Pakistan attracted $899 million in foreign direct investment from China during the period under review compared with $1.324 billion in the corresponding period last year.

The SBP’s data showed that the power sector saw a whopping 66.87 percent decrease to $236.8 million in first eight months.

Analysts said the outlook for the FDI is clouded by risks, including economic slowdown in the country, delays in the International Monetary Fund’s (IMF) program and poor ranking in the World Bank’s ease of doing business index. Pakistan ranks 136 among 190 economies in the index.

“The IMF bailout delay remains a source of uncertainty for foreign investors,” an analyst said. “They appear to be holding their FDI decisions and projects on the expectations of further macroeconomic adjustment and frequent devaluation in exchange rate under the potential IMF program.”

The country continues to hold talks with the IMF for a bailout package.

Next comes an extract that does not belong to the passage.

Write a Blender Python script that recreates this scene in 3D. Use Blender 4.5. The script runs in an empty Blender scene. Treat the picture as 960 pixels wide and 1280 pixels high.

A breakthrough is expected on the arrival of the IMF mission chief in the country on March 26.

In July-February, foreign businesses invested $348 million in the construction sector compared to $472.4 million a year earlier. Financial sector fetched $234.6 million, down 28.72 percent. However, the telecommunication sector witnessed outflows as investors pulled $150.9 million from the sector.

Analysts said declining trend in the FDI may be reversed as the security situation in the country is improving.

Fitch Solutions said a deal with the IMF could see a faster implementation of much-needed reforms to the economy, improved macroeconomic stability and a boost to confidence. “In turn, these dynamics would help to spur greater investment, particularly from Saudi Arabia and China, as well as other countries,” the research arm of ratings agency Fitch said in a latest report.

The SBP’s data showed that overall foreign investment plunged 73 percent to $1.216 billion in the July-February period.

Outflow from capital market stood at around $408 million. Net foreign investment amounted to $5.3 billion during the last fiscal year. Out of total foreign investment, $2.5 billion came from overseas bonds.